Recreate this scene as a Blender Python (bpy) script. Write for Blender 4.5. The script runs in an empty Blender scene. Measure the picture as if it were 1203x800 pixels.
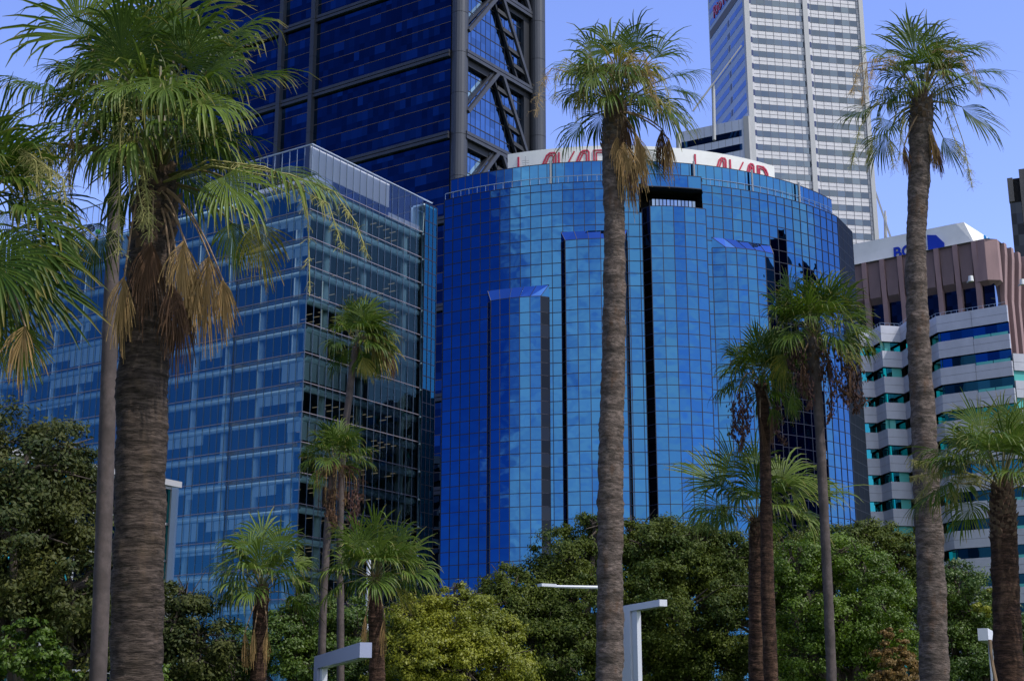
import bpy, math, random
import numpy as np
from mathutils import Vector as V, noise as mnoise

random.seed(7)
RNG = np.random.default_rng(11)
sc = bpy.context.scene
col = sc.collection
R = math.radians
PI = math.pi

# ------------------------------------------------------------------ camera
F = 1671.0
PITCH = R(15.0)
CAMZ = 1.6
cam = bpy.data.cameras.new('camera')
camo = bpy.data.objects.new('camera', cam)
col.objects.link(camo)
camo.location = (0, 0, CAMZ)
camo.rotation_euler = (R(90) + PITCH, 0, 0)
cam.sensor_width = 36
cam.lens = F / 1203 * 36
cam.clip_end = 6000
cam.clip_start = 0.1
sc.camera = camo

# ------------------------------------------------------------------ sky, sun, exposure
SUN_EL, SUN_AZ = 55.0, 118.0            # azimuth clockwise from +Y: to the right and a little behind the camera
sd = V((math.sin(R(SUN_AZ)) * math.cos(R(SUN_EL)), math.cos(R(SUN_AZ)) * math.cos(R(SUN_EL)), math.sin(R(SUN_EL))))
world = bpy.data.worlds.new('World')
sc.world = world
world.use_nodes = True
nt = world.node_tree
nt.nodes.clear()
N = nt.nodes.new
Lk = nt.links.new
out = N('ShaderNodeOutputWorld')
bg = N('ShaderNodeBackground')
bg.inputs['Strength'].default_value = 0.15
sky = N('ShaderNodeTexSky')
sky.sky_type = 'NISHITA'
sky.sun_disc = False
sky.sun_elevation = R(SUN_EL)
sky.sun_rotation = R(SUN_AZ)
sky.air_density = 1.0
sky.dust_density = 0.3
sky.ozone_density = 1.6
tint = N('ShaderNodeMix')
tint.data_type = 'RGBA'
tint.blend_type = 'MULTIPLY'
tint.inputs[0].default_value = 1.0
tint.inputs[7].default_value = (0.95, 0.90, 1.15, 1)
Lk(sky.outputs[0], tint.inputs[6])
tc = N('ShaderNodeTexCoord')
def sky_side(direction, lo, hi, mult, src):
    # the clear sky is deeper or paler in different quarters, as a polarised sky is
    dn = N('ShaderNodeVectorMath'); dn.operation = 'DOT_PRODUCT'; dn.inputs[1].default_value = V(direction).normalized()
    Lk(tc.outputs['Generated'], dn.inputs[0])
    r_n = N('ShaderNodeMapRange'); r_n.interpolation_type = 'SMOOTHSTEP'; r_n.inputs[1].default_value = lo; r_n.inputs[2].default_value = hi
    Lk(dn.outputs['Value'], r_n.inputs[0])
    mx_ = N('ShaderNodeMix'); mx_.data_type = 'RGBA'; mx_.blend_type = 'MULTIPLY'
    Lk(r_n.outputs[0], mx_.inputs[0]); Lk(src, mx_.inputs[6]); mx_.inputs[7].default_value = (*mult, 1)
    return mx_.outputs[2]
clear = sky_side((0, 1, .2), .3, .9, (1.26, 1.27, 1.40), tint.outputs[2])
clear = sky_side((-.95, -.30, .2), .72, .93, (.11, .25, .54), clear)
mp = N('ShaderNodeMapping')
mp.inputs['Scale'].default_value = (1, 1, 2.6)
Lk(tc.outputs['Generated'], mp.inputs[0])
nz = N('ShaderNodeTexNoise')
nz.inputs['Scale'].default_value = 3.2
nz.inputs['Detail'].default_value = 7
nz.inputs['Roughness'].default_value = 0.6
Lk(mp.outputs[0], nz.inputs[0])
dot = N('ShaderNodeVectorMath')
dot.operation = 'DOT_PRODUCT'
dot.inputs[1].default_value = (0.42, -0.90, 0.0)
Lk(tc.outputs['Generated'], dot.inputs[0])
mr = N('ShaderNodeMapRange')             # clouds stand in the half of the sky behind the camera
mr.inputs[1].default_value = 0.12
mr.inputs[2].default_value = 0.46
mr.inputs[3].default_value = -0.20
mr.inputs[4].default_value = 0.12
Lk(dot.outputs['Value'], mr.inputs[0])
ad = N('ShaderNodeMath')
ad.operation = 'ADD'
Lk(nz.outputs[0], ad.inputs[0])
Lk(mr.outputs[0], ad.inputs[1])
ramp = N('ShaderNodeMapRange')
ramp.interpolation_type = 'SMOOTHSTEP'
ramp.inputs[1].default_value = 0.42
ramp.inputs[2].default_value = 0.76
Lk(ad.outputs[0], ramp.inputs[0])
cm = N('ShaderNodeMix')
cm.data_type = 'RGBA'
Lk(ramp.outputs[0], cm.inputs[0])
Lk(clear, cm.inputs[6])
cm.inputs[7].default_value = (6.8, 7.2, 7.6, 1)
Lk(cm.outputs[2], bg.inputs[0])
Lk(bg.outputs[0], out.inputs[0])

sun = bpy.data.lights.new('sun', 'SUN')
sun.energy = 3.2
sun.angle = R(0.53)
sun.color = (1.0, 0.95, 0.88)
suno = bpy.data.objects.new('sun', sun)
col.objects.link(suno)
suno.rotation_euler = (-sd).to_track_quat('-Z', 'Y').to_euler()

sc.view_settings.view_transform = 'Standard'
sc.view_settings.look = 'None'
sc.view_settings.gamma = 1
sc.view_settings.use_curve_mapping = False
sc.view_settings.exposure = 0.25
sc.cycles.max_bounces = 7
sc.cycles.diffuse_bounces = 2
sc.cycles.glossy_bounces = 4
sc.cycles.transmission_bounces = 4
sc.cycles.transparent_max_bounces = 8
sc.cycles.caustics_reflective = False
sc.cycles.caustics_refractive = False

# ------------------------------------------------------------------ photo pixel -> point in the place
CP, SP = math.cos(PITCH), math.sin(PITCH)
def ray(px, py):
    v = (400 - py) / F
    return V(((px - 601.5) / F, CP - v * SP, SP + v * CP))
def at(px, py, Y):
    d = ray(px, py)
    return d * (Y / d.y) + V((0, 0, CAMZ))
def mpp(p):                              # metres per photo pixel at a point
    return (p.y * CP + (p.z - CAMZ) * SP) / F

def onplane(px, py, o, n):
    d = ray(px, py); t = (V(o) - V((0, 0, CAMZ))).dot(V(n)) / d.dot(V(n)); return V((0, 0, CAMZ)) + d * t

# ------------------------------------------------------------------ helpers
WL = {}
class MB:
    def __init__(s):
        s.v = []; s.f = []; s.uv = []; s.m = []
    def face(s, pts, uv=None, m=0):
        b = len(s.v)
        s.v.extend(tuple(p) for p in pts)
        s.f.append(tuple(range(b, b + len(pts))))
        s.uv.append(uv if uv else [(0, 0)] * len(pts))
        s.m.append(m)
    def quads(s, verts, faces, m=0):
        b = len(s.v)
        s.v.extend(tuple(p) for p in verts)
        for f in faces:
            s.f.append(tuple(i + b for i in f)); s.uv.append([(0, 0)] * len(f)); s.m.append(m)
    def obox(s, o, d, n, sr, nr, zr, m=0):          # o: (x,y); d: along; n: outward; ranges
        P = []
        for a in sr:
            for b in nr:
                for z in zr:
                    P.append((o[0] + d[0] * a + n[0] * b, o[1] + d[1] * a + n[1] * b, z))
        s.quads(P, [(0, 1, 3, 2), (4, 6, 7, 5), (0, 4, 5, 1), (2, 3, 7, 6), (0, 2, 6, 4), (1, 5, 7, 3)], m)
    def box(s, a, b, m=0):
        s.obox((0, 0), (1, 0), (0, 1), (a[0], b[0]), (a[1], b[1]), (a[2], b[2]), m)
    def beam(s, p, q, w, h, up=(0, 0, 1), m=0):     # rectangular bar from p to q
        p = V(p); q = V(q); a = (q - p).normalized()
        sd_ = a.cross(V(up))
        if sd_.length < 1e-4: sd_ = a.cross(V((0, 1, 0)))
        sd_.normalize(); u = sd_.cross(a)
        P = [c + sd_ * i * w / 2 + u * j * h / 2 for c in (p, q) for i, j in ((-1, -1), (1, -1), (1, 1), (-1, 1))]
        s.quads(P, [(3, 2, 1, 0), (4, 5, 6, 7), (0, 1, 5, 4), (1, 2, 6, 5), (2, 3, 7, 6), (3, 0, 4, 7)], m)
    def tube(s, pts, rad, n=8, m=0, cap=True, uvs=False):
        pts = [V(p) for p in pts]
        if not hasattr(rad, '__len__'): rad = [rad] * len(pts)
        b = len(s.v); L = 0; vs = []
        for i, p in enumerate(pts):
            t = (pts[min(i + 1, len(pts) - 1)] - pts[max(i - 1, 0)]).normalized()
            ref = V((0, 1, 0)) if abs(t.z) > .6 else V((0, 0, 1))
            x = t.cross(ref).normalized(); y = x.cross(t)
            if i: L += (p - pts[i - 1]).length
            vs.append(L)
            for k in range(n):
                a = 2 * PI * k / n
                s.v.append(tuple(p + (x * math.cos(a) + y * math.sin(a)) * rad[i]))
        for i in range(len(pts) - 1):
            for k in range(n):
                k2 = (k + 1) % n
                s.f.append((b + i * n + k, b + i * n + k2, b + (i + 1) * n + k2, b + (i + 1) * n + k))
                s.uv.append([(k / n, vs[i]), ((k + 1) / n, vs[i]), ((k + 1) / n, vs[i + 1]), (k / n, vs[i + 1])])
                s.m.append(m)
        if cap:
            for i0, rev in ((b, 1), (b + (len(pts) - 1) * n, 0)):
                f = list(range(i0, i0 + n))
                if rev: f.reverse()
                s.f.append(tuple(f)); s.uv.append([(0, 0)] * n); s.m.append(m)
    def build(s, name, mats, parent=None, smooth=False):
        w = V((0, 0, 0))
        if parent is not None: w = WL[parent.name]
        me = bpy.data.meshes.new(name)
        me.from_pydata([(x - w.x, y - w.y, z - w.z) for x, y, z in s.v], [], s.f)
        if not isinstance(mats, (list, tuple)): mats = [mats]
        for mm in mats: me.materials.append(mm)
        if len(mats) > 1: me.polygons.foreach_set('material_index', s.m)
        ul = me.uv_layers.new(name='UVMap')
        ul.data.foreach_set('uv', [c for f in s.uv for q in f for c in q])
        if smooth: me.polygons.foreach_set('use_smooth', [True] * len(me.polygons))
        me.update()
        o = bpy.data.objects.new(name, me)
        col.objects.link(o)
        if parent is not None: o.parent = parent
        WL[o.name] = w.copy()
        return o

def thing(name, loc, label, cat, group=None):
    o = bpy.data.objects.new(name, None)
    col.objects.link(o)
    o.location = loc
    o['label'] = label; o['category'] = cat
    if group: o['group'] = group
    WL[o.name] = V(loc)
    return o
def tag(o, label, cat, group=None):
    o['label'] = label; o['category'] = cat
    if group: o['group'] = group
    return o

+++

◆ DIRECTION ◆
Repeat the lines of the listing above verbatim, beginning at its first line and ending at the line containing "PI = math.pi", which is included. Omit pictures.

◆ EXERCISE RESULT ◆
Recreate this scene as a Blender Python (bpy) script. Write for Blender 4.5. The script runs in an empty Blender scene. Measure the picture as if it were 1203x800 pixels.
import bpy, math, random
import numpy as np
from mathutils import Vector as V, noise as mnoise

random.seed(7)
RNG = np.random.default_rng(11)
sc = bpy.context.scene
col = sc.collection
R = math.radians
PI = math.pi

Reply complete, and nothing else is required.